To promote an asset for personal gain, often with undisclosed motives and a heavy bag. It’s the opposite of FUD, designed to pump prices, not dump them. Shilling is a core part of crypto culture, mixing marketing with manipulation.
You see it everywhere. A user goes long on France winning the World Cup at /world-cup/teams/france, then spams social media about their 'guaranteed' win. They aren't sharing alpha; they're a bagholder trying to create FOMO and maybe shift a thin line.
On the Agent Arena, a top-ranked user might shill their bot's +342% ROI from the /agents/leaderboard. The goal is to build a following, hoping others copy their strategy and validate their calls. This can create social momentum around specific markets or agents, but it's driven by self-interest, not objective analysis. Always check the source.
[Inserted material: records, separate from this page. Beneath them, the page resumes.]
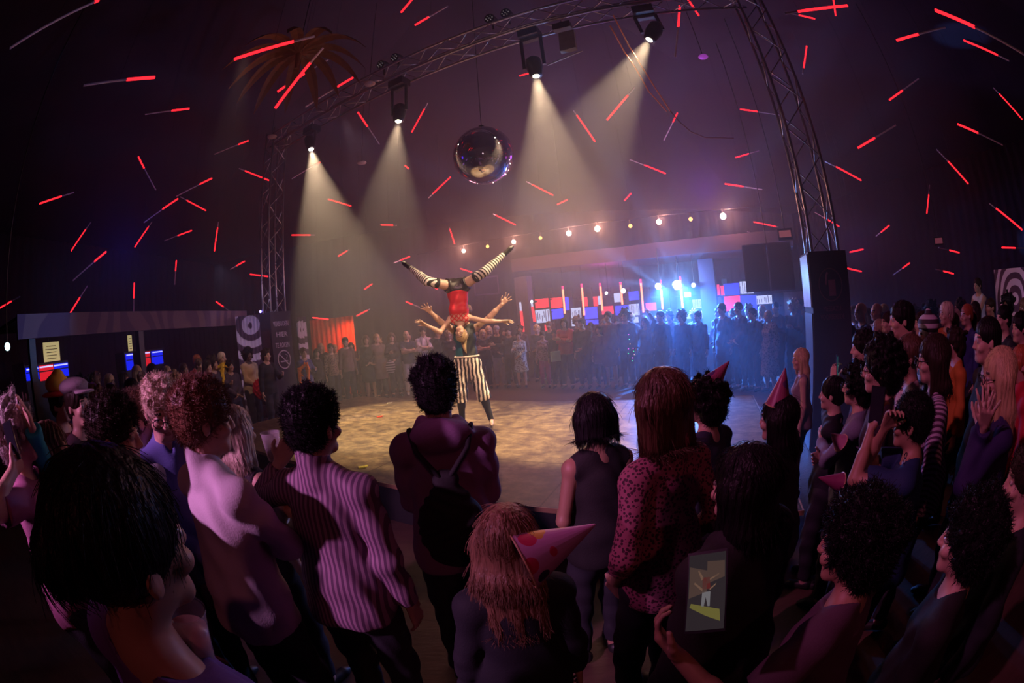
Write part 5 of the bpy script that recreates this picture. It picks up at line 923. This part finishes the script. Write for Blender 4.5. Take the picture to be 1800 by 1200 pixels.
# --- mid left, beside the slim tower
def boa(px, py, d, col, lab, z0, drop=.75):
    P = pt(px, py, d); t = empty('feather_boa', P, 0, lab, 'feather boa'); F = SDF((-.28, -.3, -drop-.1), (.28, .3, .12), .014); rs = np.random.default_rng(px); pts = [(-.16, .02, -drop), (-.13, -.12, -.35), (-.12, -.10, -.1), (0, .08, .0), (.12, -.10, -.1), (.12, -.14, -.35), (.09, -.12, -drop*.8)]
    for i in range(len(pts)-1):
        for j in range(7):
            p = np.array(pts[i])*(1-j/7)+np.array(pts[i+1])*j/7; F.cap(p, p+rs.normal(0, .035, 3), .045, .012, k=.01); F.cap(p, p+rs.normal(0, .05, 3), .03, .01, k=.01)
    V, Q = F.net(); mesh_np('feathers', V, Q, [mat('boa_%d' % px, col, .9)], t); return t
LM = [(388, 617, 9.4, 'person with a white headscarf and a yellow feather boa at the left of the stage', dict(hair='crop', hc='pale', tc=(.35, .28, .22))), (434, 612, 9.8, 'man in a beige sweater holding a red ball, left of the slim tower', dict(hair='afro', hc='black', tc=(.62, .44, .30), skin=2, arms=('fold', 'fold'))),
      (466, 612, 9.4, 'curly-haired man in black beside the beige sweater', dict(hair='curly', hc='dark', tc=(.02, .012, .02), arms=('drink', 'down'))), (532, 610, 10.6, 'person in blue with an orange feather boa right of the slim tower', dict(hair='tied', fem=1, hc='brown', tc=(.05, .06, .25), arms=('drink', 'down'))),
      (362, 632, 8.6, 'woman in black with long dark hair, left of the yellow boa', dict(fem=1, hair='long', hc='dark', tc=(.02, .015, .02), hairlen=.2)), (345, 622, 9.6, 'onlooker with a red hood behind the woman in black', dict(hair='short', hc='red', tc=(.3, .02, .03)))]
for px, top, d, lb, k in LM: stand(px, top, d, lb, **{**LW, **k})
boa(388, 641, 9.25, (.75, .48, .02), 'yellow feather boa hanging over the person at the left of the stage', 0, .9); boa(536, 640, 10.35, (.9, .18, .02), 'bright orange feather boa right of the slim tower', 0, .95)
t = empty('red_ball', pt(456, 684, 9.5), 0, 'fluffy red ball held by the man in the beige sweater', 'ball'); F = SDF((-.25,)*3, (.25,)*3, .014); F.ell((0, 0, 0), (.15, .15, .22), k=.01); F.disp(lambda x, y, z: .02*np.sin(60*x)*np.sin(55*z+40*y), .05); V, Q = F.net(); mesh_np('fluff', V, Q, [mat('red_fluff', (.75, .01, .04), .9)], t)
# --- far row behind the stage
DX = lambda x: float(np.interp(x, (560, 640, 740, 880, 1000, 1130, 1330, 1400), (12.2, 12.5, 12.7, 12.3, 11.2, 10.5, 9.6, 9.2)))
FR = [(556, 612, 'person in a black hooded coat right of the orange boa', dict(hair='long', fem=1, hc='black', tc=(.03, .02, .03))), (580, 603, 'person in a patterned brown jacket below the orange curtain', dict(hair='short', tm=LEO, tc=(.2, .1, .1))), (606, 592, 'person in a brown and black shirt in front of the orange curtain', dict(hair='short', hc='dark', tc=(.18, .10, .10))),
      (642, 588, 'woman in a long black dress with folded hands, far row', dict(fem=1, hair='long', hc='brown', tc=(.02, .015, .02), hem=.5, bot='skirt', bc=(.02, .015, .02), arms=('fold', 'fold'))), (661, 586, 'person in a long grey-brown coat leaning to the right', dict(fem=1, hair='tied', hc='blond', tc=(.22, .15, .14), hem=.55, loose=.03)), (687, 584, 'woman in a dark blouse with a striped bag on her arm', dict(fem=1, hair='wavy', hc='brown', tc=(.03, .02, .04), hairlen=.15, arms=('fold', 'drink'))),
      (713, 580, 'bald man in a navy shirt and light grey trousers, arms folded, far row', dict(hair=None, tc=(.02, .02, .07), sleeve='short', arms=('cross', 'cross'), bc=(.42, .34, .42), shoes=(.6, .55, .6))), (742, 571, 'man in a white shirt with dark braces and crossed arms, far row', dict(hair='short', hc='dark', tc=(.78, .66, .82), sleeve='rolled', arms=('cross', 'cross'), collar=1, bc=(.12, .10, .14))),
      (767, 574, 'man in black right of the white shirt with braces', dict(hair='short', hc='dark', tc=(.02, .015, .02))), (788, 580, 'woman with curly blonde hair in a black coat left of the acrobats', dict(fem=1, hair='curly', hc='blond', tc=(.02, .015, .02), arms=('drink', 'down'))), (848, 578, 'woman with long fair hair in a black top right behind the acrobats', dict(fem=1, hair='long', hc='blond', tc=(.03, .02, .03), hairlen=.2, sleeve='short', arms=('cross', 'cross'))),
      (872, 571, 'man in a black shirt and grey trousers with joined hands, far row', dict(hair='short', hc='grey', tc=(.015, .012, .018), bc=(.30, .24, .32), arms=('cross', 'fold'))), (893, 574, 'dark-haired man in black left of the patterned dress', dict(hair='short', hc='black', tc=(.03, .02, .03))), (911, 582, 'woman in a knee-length blue and white patterned dress', dict(fem=1, hair='tied', hc='dark', tm=pattern('blue_print', ((.45, .55, .62), (.08, .08, .14)), None, 26, .42, 'dot'), tc=(.3, .4, .4), hem=.5, bot='skirt', bm=pattern('blue_print', 0, 0, 0), arms=('fold', 'drink'))),
      (953, 582, 'person in a light patterned shirt and magenta trousers', dict(fem=1, hair='short', hc='dark', tm=pattern('pale_print', ((.42, .30, .45), (.15, .10, .18)), None, 22, .4, 'dot'), tc=(.4, .3, .4), bc=(.35, .05, .25))), (974, 578, 'person in black with a pale green bag, left of the red jacket', dict(hair='short', hc='dark', tc=(.02, .02, .02), arms=('hip', 'down'))), (991, 557, 'woman in a red jacket with crossed arms, far row', dict(fem=1, hair='long', hc='dark', tc=(.42, .02, .04), hairlen=.15, arms=('cross', 'cross'), wide=1.1)),
      (1022, 559, 'heavy man in black right of the red jacket, hand at the belt', dict(hair='short', hc='black', tc=(.02, .015, .025), wide=1.2, arms=('fold', 'down'))), (1052, 570, 'person in a grey-purple cardigan and skirt, far row', dict(fem=1, hair='bob', hc='dark', tc=(.16, .10, .18), hem=.7)), (1068, 546, 'tall person in a brown coat with bare legs, far row', dict(hair='short', hc='dark', tc=(.14, .09, .12), hem=.6, wide=1.1, bot='skirt', bc=(.08, .05, .08))), (1098, 542, 'tall dark figure left of the woman with raised arms', dict(hair='afro', hc='black', tc=(.03, .02, .04), wide=1.1)),
      (1133, 556, 'woman with one arm bent over her head in the blue light', dict(fem=1, hair='long', hc='dark', tc=(.03, .03, .06), arms=(((-.12, .0, 1.85), (-1, 0, .3)), 'hip'))), (1160, 545, 'blue-lit figure under the left glaring lamp', dict(hair='short', hc='black', tc=(.03, .03, .06))), (1197, 546, 'blue-lit figure with round hair under the right glaring lamp', dict(hair='afro', hc='black', tc=(.03, .03, .06))), (1226, 545, 'slim blue-lit figure left of the dark pillar', dict(hair='short', hc='black', tc=(.03, .03, .06))),
      (1268, 532, 'tall figure right of the dark pillar wearing a long coat', dict(hair='short', hc='black', tc=(.05, .03, .07), hem=.6)), (1297, 527, 'figure in front of the large red square with a pale necklace', dict(fem=1, hair='tied', hc='black', tc=(.05, .03, .07), arms=('fold', 'fold'))), (1322, 540, 'dark broad figure left of the leopard coat', dict(hair='short', hc='black', tc=(.02, .015, .03), wide=1.15)), (1350, 544, 'person in a long leopard-patterned coat with short fair hair', dict(fem=1, hair='crop', hc='blond', tm=LEO, tc=(.3, .2, .1), hem=.35, loose=.04, bot='skirt', bm=pattern('leopard', 0, 0, 0)))]
for px, top, lb, k in FR:
    r_ = stand(px, top, DX(px), lb, **{**LW, **k})
    if px == 742: SUSP = r_
stand(1407, 519, 10.4, 'person in dark red standing on the terrace before the pale cabinet', z0=0, hair='short', hc='dark', tc=(.25, .05, .08), wide=1.15, **LW)
# braces, bag
br, bj_ = SUSP; k_ = bj_['S']; m = MB()
for s in (-1, 1): m.tube([Vector(p)*k_ for p in ((s*.10, .148, 1.0), (s*.085, .136, 1.2), (s*.075, .118, 1.38), (s*.07, .02, 1.475), (s*.05, -.09, 1.42))], .009, 5)
m.build('braces', BLKC, br)
t = empty('striped_bag', at(686, 640, d=12.3), .3, 'white striped cloth bag hanging from the arm of the woman in the dark blouse', 'bag'); F = SDF((-.2, -.12, -.35), (.2, .12, .2), .012); F.ell((0, 0, -.08), (.14, .06, .2), k=.02); V, Q = F.net(); mesh_np('bag', V, Q, [HSTR], t); MB().tube([(-.08, 0, .1), (-.04, 0, .3), (.04, 0, .3), (.08, 0, .1)], .008, 5).build('handle', BLKC, t)
t = empty('green_bag', at(976, 618, d=11.0), .2, 'pale green bag held by the person left of the red jacket', 'bag'); MB().box((0, 0, -.12), (.26, .08, .26), .2).build('bag', mat('green_bag', (.35, .60, .38), .7), t); MB().tube([(-.06, 0, .0), (-.03, 0, .2), (.03, 0, .2), (.06, 0, .0)], .007, 5).build('handle', BLKC, t)
for px, py, hs, lb in ((1105, 588, .45, 'string of tiny glowing coloured beads hanging on a far onlooker below the bar tubes'), (1113, 612, .3, 'second shorter string of tiny glowing coloured beads close beside the longer one')):
    P_ = at(px, py, d=10.3); t = empty('bead_necklace', P_, 0, lb, 'bead necklace')
    for j in range(5): MB().ball((.01*j*(1 if j < 3 else -1), 0, -hs*j/4), .012, 8, 6).build('bead', emis('bead_%d' % (j % 3), ((1, .1, .8), (.1, 1, .3), (1, .5, .3))[j % 3], 2), t)  # beads are no lamps, their brightness is put in as glow
    MB().tube([(.01*j*(1 if j < 3 else -1), 0, -hs*j/4) for j in range(5)], .003, 4).build('string', WIRE, t)
# --- unlit rows further back
rs = np.random.default_rng(21); HS = ['short', 'short', 'long', 'tied', 'afro', 'curly', 'bob', 'crop']
def row(x0, x1, step, yf, df, label, group, tcs):
    x = x0; its = []; hn = dict(short='short', long='long', tied='tied-back', afro='round bushy', curly='curly', bob='chin-length', crop='cropped'); cn_ = dict(black='black', dark='dark', brown='brown', blond='blond')
    while x < x1:
        g_ = rs.integers(0, 8); st_ = HS[g_]; hc_ = ['black', 'dark', 'brown', 'blond'][rs.integers(0, 4)]
        r_ = stand(x, yf(x)+rs.uniform(-5, 7), df(x)+rs.uniform(-.2, .2), label, group=group, look=rs.uniform(-12, 12), hair=st_, fem=int(g_ in (2, 3, 6)), hc=hc_, skin=int(rs.integers(0, 3)), tc=tcs[rs.integers(0, len(tcs))], hairlen=.15, res=.0155, arms=[('down', 'down'), ('cross', 'cross'), ('drink', 'down'), ('fold', 'fold')][rs.integers(0, 4)])
        its.append((label % (hn[st_]+' '+cn_[hc_]), x, r_[0])); x += step*rs.uniform(.85, 1.15)
    order(its)
dk = [(.03, .02, .04), (.05, .03, .05), (.02, .02, .03), (.08, .04, .06)]
row(563, 925, 25, lambda x: float(np.interp(x, (563, 925), (600, 571))), lambda x: DX(x)+1.0, 'dim onlooker with %s hair, back row left of the bar pillar', 'back row left of the dark bar pillar', dk)
row(943, 1240, 24, lambda x: float(np.interp(x, (943, 1240), (566, 545))), lambda x: DX(x)+.9, 'silhouette with %s hair, back row below the bar tubes', 'back row below the bar tubes', dk)
row(1262, 1400, 26, lambda x: float(np.interp(x, (1262, 1400), (540, 528))), lambda x: DX(x)+.8, 'silhouette with %s hair, back row right of blue-lit pillar', 'back row right of the blue-lit pillar', dk)
row(1500, 1800, 27, lambda x: float(np.interp(x, (1500, 1800), (537, 520))), lambda x: 7.4, 'dim onlooker with %s hair, back row beyond the boxed tower', 'back row at the right', dk)
row(1545, 1720, 34, lambda x: float(np.interp(x, (1545, 1720), (556, 548))), lambda x: 5.9, 'dim onlooker with %s hair, middle rows beyond the boxed tower', 'middle rows at the right', dk)
row(140, 425, 26, lambda x: float(np.interp(x, (140, 425), (655, 624))), lambda x: 7.0+(x-140)*.009, 'dark onlooker with %s hair before the side bar', 'onlookers before the side bar', dk)
row(160, 340, 36, lambda x: float(np.interp(x, (160, 340), (672, 650))), lambda x: 5.0+(x-160)*.006, 'dark onlooker with %s hair, middle rows left of the stage', 'middle rows left of the stage', dk)
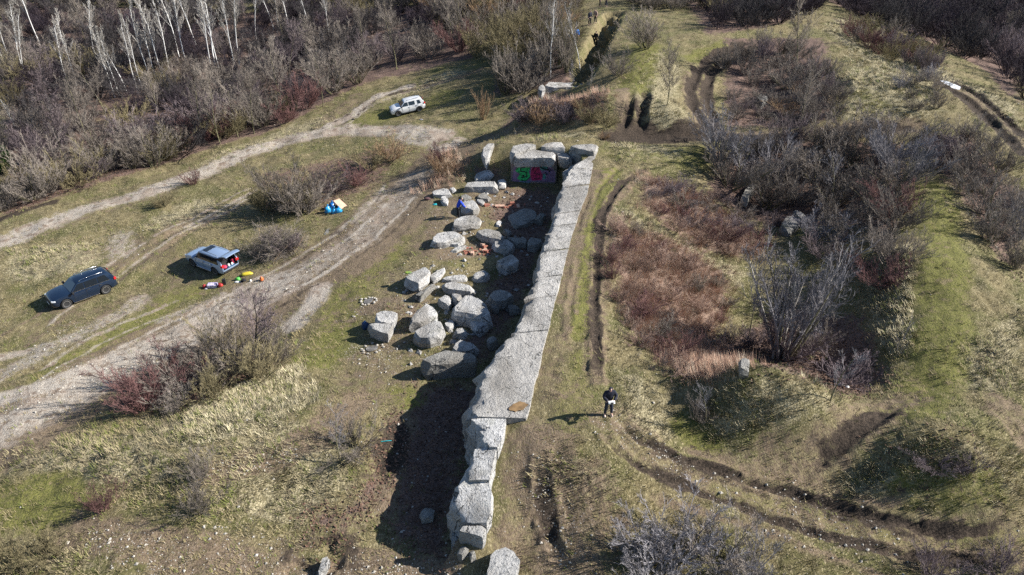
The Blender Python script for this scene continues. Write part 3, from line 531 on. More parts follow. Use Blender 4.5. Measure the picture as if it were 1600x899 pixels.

Spotting a shill is an art. Look for pure hype with zero data or risk assessment. They promise diamond hands but offer paper-thin analysis. A real trader shares their thesis, risks included, and might even highlight where they could be wrong. A shill just screams about the upside and tells you you're ngmi if you don't listen.
Rule of thumb: if someone benefits directly from you taking the same position, question their motives. They want you to ape in, not ask questions. The best defense is your own research. Don't let them make you their exit liquidity.